In the first place, the focus on Coles and Woolies is misleading. There are two other supermarket chains: Metcash, which supplies and sponsors the IGA chain of independents, and the German giant Aldi. Woolies had annual sales in 2022-23 of $48 billion in its Australian supermarkets and food business, Coles had $40.5 billion, Metcash had around $9.7 billion through supermarkets and food, and Aldi, a private company, is estimated at around $12 billion. In other words, out of the roughly $110 billion in revenue, nearly 20% goes to Aldi and Metcash — but both have been conspicuous absentees from the discussion about price gouging and breaking up supermarket chains.
Nor does the bill proposed by the Greens address a key problem in supermarket price gouging: the role of multinational suppliers in deliberately pushing up prices to increase profits (the reverse of the farmer problem).
Let’s pull out even further: price gouging and lack of competition is of course not merely a supermarket problem but one that’s endemic across the economy. And divestiture powers are part of the solution, along with much tougher competition laws and better regulation. Prime Minister Albanese has wilfully mischaracterised divestiture powers as representative of “a command and control economy”, insisting “we’re not the old Soviet Union”. Divestiture powers, he said, amounted to “walk[ing] into Woolworths and Coles, which is a concentration of power, and say ‘you’re going to shut your business here'”.
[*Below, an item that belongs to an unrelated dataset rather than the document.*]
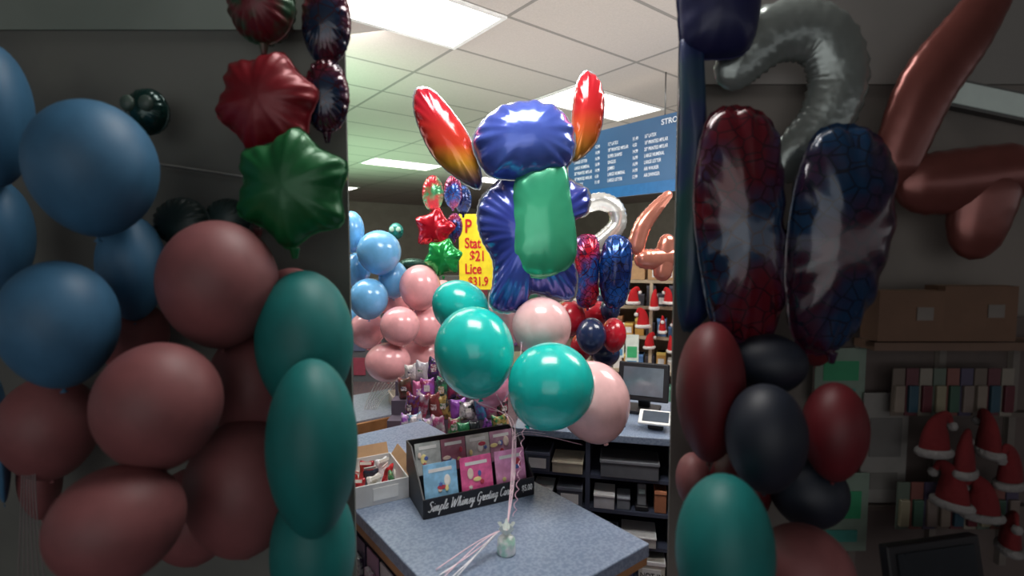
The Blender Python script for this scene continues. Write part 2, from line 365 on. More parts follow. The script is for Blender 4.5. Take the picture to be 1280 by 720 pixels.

That’s patently false, as Albanese surely knows. Divestiture powers are about forcing the divestment of assets, not destroying them. The Soviet Union quip is rubbish — the United States has had federal divestiture powers for well over a century, with the first power to break up trusts passing Congress in 1890. The Sherman Antitrust Act was crucial in President Teddy Roosevelt (a Republican), having grown tired of trying to regulate giant corporations, initiating trust-busting actions that would break up the likes of Standard Oil in 1911. The European Union also has a divestiture power for when companies abuse market power.
Why a one-time left-wing firebrand should not merely reject such basic tools of capitalist regulation but purposefully misrepresent them is a mystery, but perhaps the prime minister has a broader view of the economy than one focused merely on competition. Perhaps he’s thinking of who would be affected if we started breaking up companies that have exploited their market power to gouge consumers: superannuation funds and, therefore, consumers and workers.
Super funds are estimated to own around 38% of the Australian sharemarket (industry super funds holding up to 15-18%), most of which is concentrated in the top end of the ASX 200. That means our biggest funds like AustralianSuper, Hostplus, Aware, Just and Cbus are, along with the big retail funds, and foreign investment funds, on the share registers of big firms that have engaged in often egregious price gouging. So far, they’ve declined to use their ownership role to discourage corporations from abusing their market power to price gouge their own members.
Those funds are charged with operating in the best interests of their members. But what’s the best interest of a typical working member of a large industry super fund? The slightly higher retirement income they’ll enjoy courtesy of higher profits from large corporations abusing their power, or the lower prices and lower inflation they’ll enjoy if the Australian government got serious about competition? Good luck working that one out.
As a result of our superannuation system, workers are both victims and beneficiaries of the gouging behaviour of large corporations (taxpayers also benefit from higher company tax paid by more profitable companies) — a complication that hasn’t received any attention in the course of the railing against Coles and Woolworths. Perhaps large super funds can become more activist in reining in the abuse of market power of the companies they own so much of?